Giving Good Directions to Your Child

November 28, 2017

Do you ever feel like your child doesn’t listen?  Do you get into power struggles when you want your child to do something?  A positive relationship with your child is the most important tool that you have for getting your child to listen and follow directions.  At Right Steps Education, we encourage parents to understand that clear directions must be age appropriate for them to be effective.  Good directions can dramatically reduce the chance that your child will forget or misunderstand what you’ve said.  Likewise, good directions can help you achieve positive daily interactions with your child.

With a few keys for giving good directions, you can rest assured that your child will learn how to respond appropriately when needed.  One way to help encourage your child’s positive response is by making sure that you have your child’s full attention when you give the directions.  Calling out directions from another room isn’t always effective because you don’t really have your child’s full attention.  Make eye contact and make sure that your child isn’t distracted by something like a game or the television.

Another key to giving good directions is to be clear about what you want your child to do and to be clear about when he or she needs to do it.  Directions that are vague or that don’t make sense will likely not be followed.  At Right Steps Education, we suggest that you give short, one-step directions first, then gradually work up to more steps as your child shows success with following your requests.  You might also want to have your child repeat the directions back to you after you give them.  This will clarify for both of you that the directions are clear and can be easily followed.

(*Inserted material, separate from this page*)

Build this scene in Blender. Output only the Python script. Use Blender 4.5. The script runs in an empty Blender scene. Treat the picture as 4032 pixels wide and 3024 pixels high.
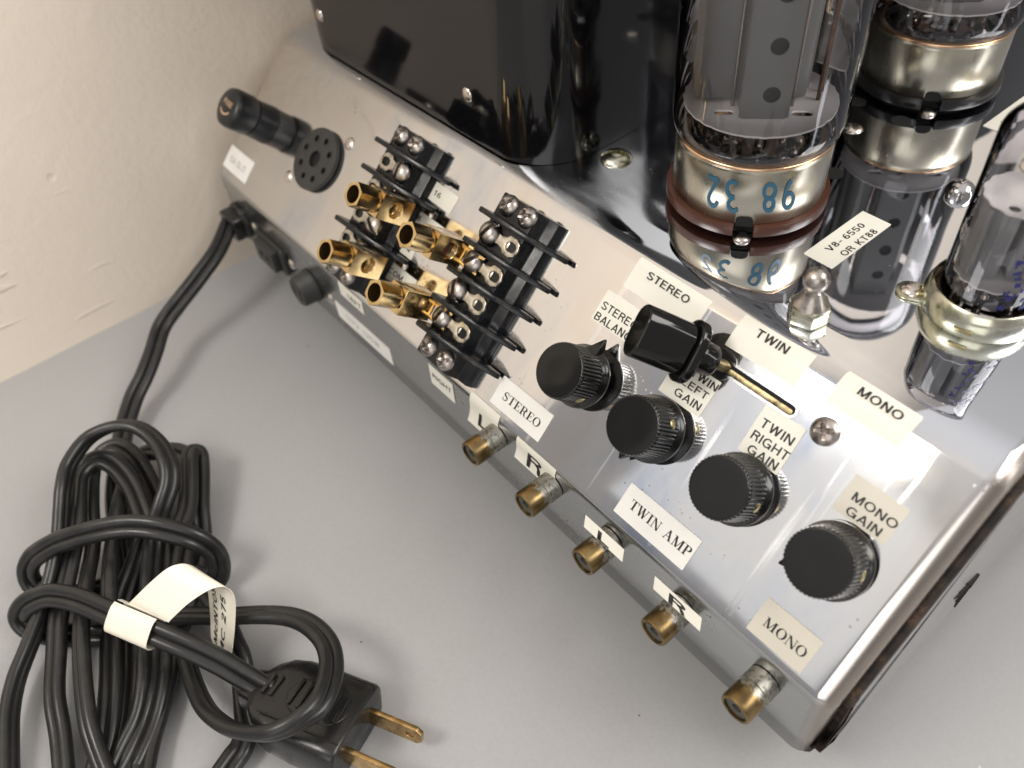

Try to avoid asking questions when you want your child to do something.  For example, don’t ask “Can you pick up your cars now?”  This only gives your child the opportunity to say no.  Instead, simply tell your child in a clear, concise way that he or she needs to put the toy away.  Some parents incorporate a short, catchy song to request what they would like accomplished.  This can help with transitions, as well.  As a parent, it’s always best to model good listening skills during playtime and to give your child positive attention when he or she responds with good listening skills, as well.